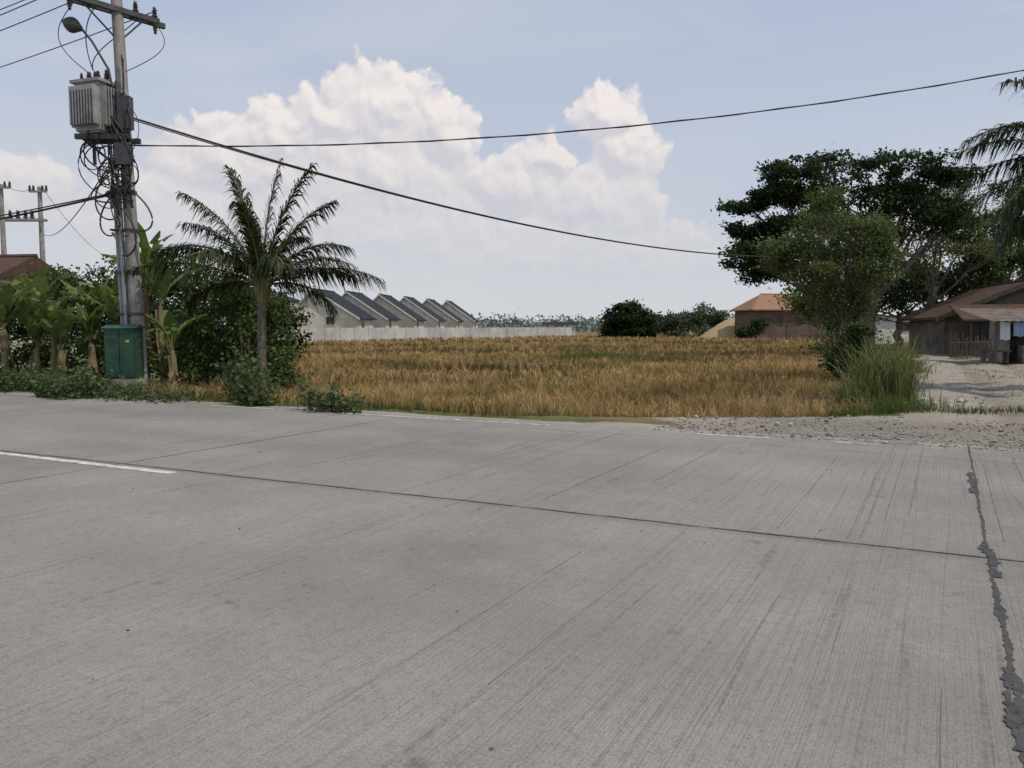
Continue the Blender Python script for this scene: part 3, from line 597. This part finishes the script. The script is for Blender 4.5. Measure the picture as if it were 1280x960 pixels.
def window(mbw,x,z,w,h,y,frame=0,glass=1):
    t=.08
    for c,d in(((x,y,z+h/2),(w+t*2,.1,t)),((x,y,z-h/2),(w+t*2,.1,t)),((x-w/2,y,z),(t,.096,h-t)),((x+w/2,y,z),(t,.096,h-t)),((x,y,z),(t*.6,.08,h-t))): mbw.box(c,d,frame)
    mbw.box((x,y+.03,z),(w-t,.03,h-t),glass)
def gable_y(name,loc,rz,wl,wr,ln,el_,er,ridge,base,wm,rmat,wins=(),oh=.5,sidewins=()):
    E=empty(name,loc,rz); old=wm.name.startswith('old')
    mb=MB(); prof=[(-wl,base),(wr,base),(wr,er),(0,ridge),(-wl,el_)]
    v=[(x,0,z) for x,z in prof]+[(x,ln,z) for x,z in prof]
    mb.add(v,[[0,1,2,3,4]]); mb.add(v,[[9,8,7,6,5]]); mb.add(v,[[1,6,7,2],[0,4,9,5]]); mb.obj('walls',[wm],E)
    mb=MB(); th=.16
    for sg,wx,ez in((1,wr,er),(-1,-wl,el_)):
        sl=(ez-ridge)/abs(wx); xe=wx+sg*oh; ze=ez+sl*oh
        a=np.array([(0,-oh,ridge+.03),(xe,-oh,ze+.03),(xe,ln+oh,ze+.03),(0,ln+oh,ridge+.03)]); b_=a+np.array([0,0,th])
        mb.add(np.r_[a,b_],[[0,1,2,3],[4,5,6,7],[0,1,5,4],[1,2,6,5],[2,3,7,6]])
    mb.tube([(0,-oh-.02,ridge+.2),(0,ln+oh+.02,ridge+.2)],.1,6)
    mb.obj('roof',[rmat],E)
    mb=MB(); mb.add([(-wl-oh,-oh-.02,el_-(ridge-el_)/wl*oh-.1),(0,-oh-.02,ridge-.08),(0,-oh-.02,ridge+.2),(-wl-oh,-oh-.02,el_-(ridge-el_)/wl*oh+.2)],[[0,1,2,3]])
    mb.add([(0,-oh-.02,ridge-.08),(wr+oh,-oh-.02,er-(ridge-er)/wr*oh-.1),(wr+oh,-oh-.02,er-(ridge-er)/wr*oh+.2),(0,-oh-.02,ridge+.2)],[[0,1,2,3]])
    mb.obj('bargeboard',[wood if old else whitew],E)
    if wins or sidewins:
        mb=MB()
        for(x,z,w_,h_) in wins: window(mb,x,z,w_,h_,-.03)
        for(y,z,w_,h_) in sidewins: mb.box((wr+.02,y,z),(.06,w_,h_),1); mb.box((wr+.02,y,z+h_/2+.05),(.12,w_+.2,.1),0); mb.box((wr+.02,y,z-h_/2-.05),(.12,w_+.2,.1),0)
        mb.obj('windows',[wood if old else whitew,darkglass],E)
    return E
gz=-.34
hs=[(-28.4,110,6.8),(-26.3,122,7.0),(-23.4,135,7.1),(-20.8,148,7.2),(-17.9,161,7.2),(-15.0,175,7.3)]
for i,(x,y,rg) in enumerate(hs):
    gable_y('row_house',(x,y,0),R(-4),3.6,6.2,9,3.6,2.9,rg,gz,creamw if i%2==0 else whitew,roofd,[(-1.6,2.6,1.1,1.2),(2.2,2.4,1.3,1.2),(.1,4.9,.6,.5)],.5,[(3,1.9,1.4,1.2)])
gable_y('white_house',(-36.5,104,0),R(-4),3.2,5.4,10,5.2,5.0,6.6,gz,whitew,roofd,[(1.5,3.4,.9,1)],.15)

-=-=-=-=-

*Work to do*: Restate the whole of the material word for word without the pictures.

*Complete output*:
Continue the Blender Python script for this scene: part 3, from line 597. This part finishes the script. The script is for Blender 4.5. Measure the picture as if it were 1280x960 pixels.
def window(mbw,x,z,w,h,y,frame=0,glass=1):
    t=.08
    for c,d in(((x,y,z+h/2),(w+t*2,.1,t)),((x,y,z-h/2),(w+t*2,.1,t)),((x-w/2,y,z),(t,.096,h-t)),((x+w/2,y,z),(t,.096,h-t)),((x,y,z),(t*.6,.08,h-t))): mbw.box(c,d,frame)
    mbw.box((x,y+.03,z),(w-t,.03,h-t),glass)
def gable_y(name,loc,rz,wl,wr,ln,el_,er,ridge,base,wm,rmat,wins=(),oh=.5,sidewins=()):
    E=empty(name,loc,rz); old=wm.name.startswith('old')
    mb=MB(); prof=[(-wl,base),(wr,base),(wr,er),(0,ridge),(-wl,el_)]
    v=[(x,0,z) for x,z in prof]+[(x,ln,z) for x,z in prof]
    mb.add(v,[[0,1,2,3,4]]); mb.add(v,[[9,8,7,6,5]]); mb.add(v,[[1,6,7,2],[0,4,9,5]]); mb.obj('walls',[wm],E)
    mb=MB(); th=.16
    for sg,wx,ez in((1,wr,er),(-1,-wl,el_)):
        sl=(ez-ridge)/abs(wx); xe=wx+sg*oh; ze=ez+sl*oh
        a=np.array([(0,-oh,ridge+.03),(xe,-oh,ze+.03),(xe,ln+oh,ze+.03),(0,ln+oh,ridge+.03)]); b_=a+np.array([0,0,th])
        mb.add(np.r_[a,b_],[[0,1,2,3],[4,5,6,7],[0,1,5,4],[1,2,6,5],[2,3,7,6]])
    mb.tube([(0,-oh-.02,ridge+.2),(0,ln+oh+.02,ridge+.2)],.1,6)
    mb.obj('roof',[rmat],E)
    mb=MB(); mb.add([(-wl-oh,-oh-.02,el_-(ridge-el_)/wl*oh-.1),(0,-oh-.02,ridge-.08),(0,-oh-.02,ridge+.2),(-wl-oh,-oh-.02,el_-(ridge-el_)/wl*oh+.2)],[[0,1,2,3]])
    mb.add([(0,-oh-.02,ridge-.08),(wr+oh,-oh-.02,er-(ridge-er)/wr*oh-.1),(wr+oh,-oh-.02,er-(ridge-er)/wr*oh+.2),(0,-oh-.02,ridge+.2)],[[0,1,2,3]])
    mb.obj('bargeboard',[wood if old else whitew],E)
    if wins or sidewins:
        mb=MB()
        for(x,z,w_,h_) in wins: window(mb,x,z,w_,h_,-.03)
        for(y,z,w_,h_) in sidewins: mb.box((wr+.02,y,z),(.06,w_,h_),1); mb.box((wr+.02,y,z+h_/2+.05),(.12,w_+.2,.1),0); mb.box((wr+.02,y,z-h_/2-.05),(.12,w_+.2,.1),0)
        mb.obj('windows',[wood if old else whitew,darkglass],E)
    return E
gz=-.34
hs=[(-28.4,110,6.8),(-26.3,122,7.0),(-23.4,135,7.1),(-20.8,148,7.2),(-17.9,161,7.2),(-15.0,175,7.3)]
for i,(x,y,rg) in enumerate(hs):
    gable_y('row_house',(x,y,0),R(-4),3.6,6.2,9,3.6,2.9,rg,gz,creamw if i%2==0 else whitew,roofd,[(-1.6,2.6,1.1,1.2),(2.2,2.4,1.3,1.2),(.1,4.9,.6,.5)],.5,[(3,1.9,1.4,1.2)])
gable_y('white_house',(-36.5,104,0),R(-4),3.2,5.4,10,5.2,5.0,6.6,gz,whitew,roofd,[(1.5,3.4,.9,1)],.15)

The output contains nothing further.